Ohne Einigung wird Griechenland als zahlungsunfähig erklärt
Sollte auch das nicht gelingen, dürfte es für Athen nach Einschätzung von Finanzexperten aber schwierig bis unmöglich sein, die Ende Juni fällige Forderung über 1,6 Milliarden Euro an den IWF zu überweisen. Erfolgt die Zahlung aber nicht pünktlich, müsste der Washingtoner Fonds das Land als zahlungsunfähig erklären.
Spätestens dann wäre auch die EZB gezwungen, ihre Notkredite über den sogenannten ELA-Mechanismus einzustellen, mit denen sie die hellenischen Banken bislang flüssig hält. Denn dem Frankfurter Geldinstitut ist es durch sein Mandat verboten, einem insolventen Staat mit Finanzspritzen zu helfen.

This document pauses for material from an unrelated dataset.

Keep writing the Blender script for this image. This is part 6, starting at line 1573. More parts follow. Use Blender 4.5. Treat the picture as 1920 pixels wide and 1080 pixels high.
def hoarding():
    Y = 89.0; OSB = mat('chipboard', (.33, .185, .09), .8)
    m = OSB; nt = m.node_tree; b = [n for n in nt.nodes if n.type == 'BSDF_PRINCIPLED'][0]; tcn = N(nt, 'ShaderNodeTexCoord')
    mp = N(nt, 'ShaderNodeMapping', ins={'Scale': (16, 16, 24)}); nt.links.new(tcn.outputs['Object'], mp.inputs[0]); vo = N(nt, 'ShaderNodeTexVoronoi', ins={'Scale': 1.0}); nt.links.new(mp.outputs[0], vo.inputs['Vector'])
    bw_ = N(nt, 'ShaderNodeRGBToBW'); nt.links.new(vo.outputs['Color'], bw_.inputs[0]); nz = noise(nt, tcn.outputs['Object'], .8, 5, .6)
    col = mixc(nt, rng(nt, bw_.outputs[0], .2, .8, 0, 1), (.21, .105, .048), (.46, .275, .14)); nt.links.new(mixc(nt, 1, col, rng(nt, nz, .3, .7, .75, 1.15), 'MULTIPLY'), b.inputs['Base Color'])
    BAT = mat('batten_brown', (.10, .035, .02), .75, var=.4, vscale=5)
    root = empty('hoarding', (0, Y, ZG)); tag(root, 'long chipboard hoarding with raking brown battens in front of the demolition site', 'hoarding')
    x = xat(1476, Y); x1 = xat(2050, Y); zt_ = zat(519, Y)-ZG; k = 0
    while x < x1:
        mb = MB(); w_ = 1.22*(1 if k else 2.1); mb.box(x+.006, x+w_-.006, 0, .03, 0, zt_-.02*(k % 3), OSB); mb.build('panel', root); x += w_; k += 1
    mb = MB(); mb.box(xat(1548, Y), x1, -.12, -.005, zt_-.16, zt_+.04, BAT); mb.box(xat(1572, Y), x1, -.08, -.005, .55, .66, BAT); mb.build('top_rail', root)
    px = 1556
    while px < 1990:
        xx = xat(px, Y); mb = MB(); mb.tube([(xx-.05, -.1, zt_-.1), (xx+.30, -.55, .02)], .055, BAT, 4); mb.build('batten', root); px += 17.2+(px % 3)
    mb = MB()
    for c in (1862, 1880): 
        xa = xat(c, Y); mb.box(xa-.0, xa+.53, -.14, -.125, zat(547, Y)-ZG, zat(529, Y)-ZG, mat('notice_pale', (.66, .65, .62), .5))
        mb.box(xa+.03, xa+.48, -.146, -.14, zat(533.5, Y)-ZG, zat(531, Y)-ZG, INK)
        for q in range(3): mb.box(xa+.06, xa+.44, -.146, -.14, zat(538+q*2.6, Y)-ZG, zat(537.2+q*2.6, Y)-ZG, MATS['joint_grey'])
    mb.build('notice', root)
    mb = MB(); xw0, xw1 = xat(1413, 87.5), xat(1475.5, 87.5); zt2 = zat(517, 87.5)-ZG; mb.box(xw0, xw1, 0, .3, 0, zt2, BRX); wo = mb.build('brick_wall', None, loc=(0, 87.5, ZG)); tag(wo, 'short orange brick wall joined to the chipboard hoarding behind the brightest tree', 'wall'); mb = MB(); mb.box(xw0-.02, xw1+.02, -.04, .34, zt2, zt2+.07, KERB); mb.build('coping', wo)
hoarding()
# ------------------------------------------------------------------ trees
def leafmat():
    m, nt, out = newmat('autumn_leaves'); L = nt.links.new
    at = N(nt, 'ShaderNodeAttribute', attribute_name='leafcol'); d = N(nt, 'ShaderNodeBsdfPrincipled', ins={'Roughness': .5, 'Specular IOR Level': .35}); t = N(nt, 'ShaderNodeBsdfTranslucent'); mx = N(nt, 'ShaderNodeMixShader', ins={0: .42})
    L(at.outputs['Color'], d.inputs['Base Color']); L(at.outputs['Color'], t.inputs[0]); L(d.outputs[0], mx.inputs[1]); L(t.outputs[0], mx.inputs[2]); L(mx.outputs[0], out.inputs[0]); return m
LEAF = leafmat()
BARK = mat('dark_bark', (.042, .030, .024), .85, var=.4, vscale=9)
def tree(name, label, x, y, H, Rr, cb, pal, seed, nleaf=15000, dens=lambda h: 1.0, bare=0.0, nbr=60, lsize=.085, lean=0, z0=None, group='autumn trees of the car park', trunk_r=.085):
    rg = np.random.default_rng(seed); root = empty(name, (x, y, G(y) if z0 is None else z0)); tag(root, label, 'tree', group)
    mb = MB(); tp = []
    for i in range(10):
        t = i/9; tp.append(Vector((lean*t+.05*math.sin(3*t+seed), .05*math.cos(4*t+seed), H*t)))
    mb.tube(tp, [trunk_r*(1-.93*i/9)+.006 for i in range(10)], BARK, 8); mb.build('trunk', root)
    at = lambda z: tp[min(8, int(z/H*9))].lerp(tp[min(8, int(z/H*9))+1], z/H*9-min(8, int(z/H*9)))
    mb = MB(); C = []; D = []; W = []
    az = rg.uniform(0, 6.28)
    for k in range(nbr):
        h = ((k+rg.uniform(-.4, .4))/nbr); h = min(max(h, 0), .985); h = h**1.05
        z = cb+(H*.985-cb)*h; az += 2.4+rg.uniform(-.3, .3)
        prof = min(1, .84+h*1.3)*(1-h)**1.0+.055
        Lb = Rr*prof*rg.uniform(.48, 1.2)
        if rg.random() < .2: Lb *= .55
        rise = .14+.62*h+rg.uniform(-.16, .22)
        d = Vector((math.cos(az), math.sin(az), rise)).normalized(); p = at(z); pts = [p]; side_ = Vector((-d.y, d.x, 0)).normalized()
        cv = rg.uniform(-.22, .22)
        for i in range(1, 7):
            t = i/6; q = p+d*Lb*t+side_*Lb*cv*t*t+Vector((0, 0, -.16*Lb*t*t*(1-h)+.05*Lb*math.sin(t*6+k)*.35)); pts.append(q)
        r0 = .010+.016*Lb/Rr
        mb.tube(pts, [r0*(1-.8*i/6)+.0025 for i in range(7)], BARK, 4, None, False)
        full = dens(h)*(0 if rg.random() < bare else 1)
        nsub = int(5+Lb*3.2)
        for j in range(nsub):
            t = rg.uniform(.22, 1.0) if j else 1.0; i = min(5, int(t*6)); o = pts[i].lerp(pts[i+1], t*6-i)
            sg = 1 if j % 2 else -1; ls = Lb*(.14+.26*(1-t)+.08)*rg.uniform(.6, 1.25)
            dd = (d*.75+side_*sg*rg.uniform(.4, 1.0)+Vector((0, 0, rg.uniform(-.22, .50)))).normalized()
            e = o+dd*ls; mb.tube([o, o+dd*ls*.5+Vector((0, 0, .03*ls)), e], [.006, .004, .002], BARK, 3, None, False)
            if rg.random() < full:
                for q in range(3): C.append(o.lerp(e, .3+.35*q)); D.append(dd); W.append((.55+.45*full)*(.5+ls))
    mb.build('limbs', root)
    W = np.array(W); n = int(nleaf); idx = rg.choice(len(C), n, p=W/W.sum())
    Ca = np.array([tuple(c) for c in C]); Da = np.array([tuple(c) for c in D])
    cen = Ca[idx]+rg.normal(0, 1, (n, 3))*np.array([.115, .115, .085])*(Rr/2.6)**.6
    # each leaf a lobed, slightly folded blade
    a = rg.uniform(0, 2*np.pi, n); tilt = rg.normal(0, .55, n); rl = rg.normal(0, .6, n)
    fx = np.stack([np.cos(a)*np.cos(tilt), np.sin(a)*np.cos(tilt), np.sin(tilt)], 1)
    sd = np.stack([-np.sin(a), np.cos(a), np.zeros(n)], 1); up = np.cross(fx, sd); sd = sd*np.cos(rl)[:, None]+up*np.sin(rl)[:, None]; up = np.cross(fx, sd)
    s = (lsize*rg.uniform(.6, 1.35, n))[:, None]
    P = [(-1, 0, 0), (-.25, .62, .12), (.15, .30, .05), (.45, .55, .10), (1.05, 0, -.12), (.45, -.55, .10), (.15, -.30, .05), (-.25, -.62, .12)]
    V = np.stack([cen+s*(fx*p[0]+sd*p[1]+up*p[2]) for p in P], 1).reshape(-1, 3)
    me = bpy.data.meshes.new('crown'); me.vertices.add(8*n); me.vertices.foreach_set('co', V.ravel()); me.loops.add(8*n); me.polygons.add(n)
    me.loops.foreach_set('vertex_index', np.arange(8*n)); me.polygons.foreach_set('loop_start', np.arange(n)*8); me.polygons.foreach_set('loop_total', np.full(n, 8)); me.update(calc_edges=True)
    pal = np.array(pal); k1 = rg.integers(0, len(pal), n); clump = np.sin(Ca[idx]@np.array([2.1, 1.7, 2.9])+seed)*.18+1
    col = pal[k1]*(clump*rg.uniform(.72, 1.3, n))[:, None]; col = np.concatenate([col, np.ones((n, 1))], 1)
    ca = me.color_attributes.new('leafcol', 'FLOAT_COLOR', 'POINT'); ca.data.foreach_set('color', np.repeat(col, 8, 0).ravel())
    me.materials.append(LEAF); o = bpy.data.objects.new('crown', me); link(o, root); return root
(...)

Schon an diesem Mittwoch entscheidet das Präsidium der Eurobank darüber, ob die Notkredite weiterhin gewährt werden.
Es ist nicht ausgeschlossen, dass sich die EZB dagegen entscheidet. Denn damit wären die griechischen Banken gezwungen, ihren Zahlungsverkehr einzuschränken – die griechische Regierung geriete unter Druck und könnte so womöglich dazu gebracht werden, die Bedingungen des Rettungsprogramms doch noch zu erfüllen. Einlenken müsste Athen dann aber schnell. Andernfalls ist die Abwärtsspirale hin zu einem Ausstieg Griechenlands aus der Eurozone kaum mehr abwendbar. Dass die Euroländer für diesen Fall schon einen konkreten Plan in der Schublade liegen haben, der die Kontrolle des griechisch-europäischen Zahlungsverkehrs vorsieht, dementiert man sowohl in Berlin als auch in Athen. Eine Einigung in letzter Minute – darauf hoffen alle Seiten noch immer. Doch die Uhr tickt.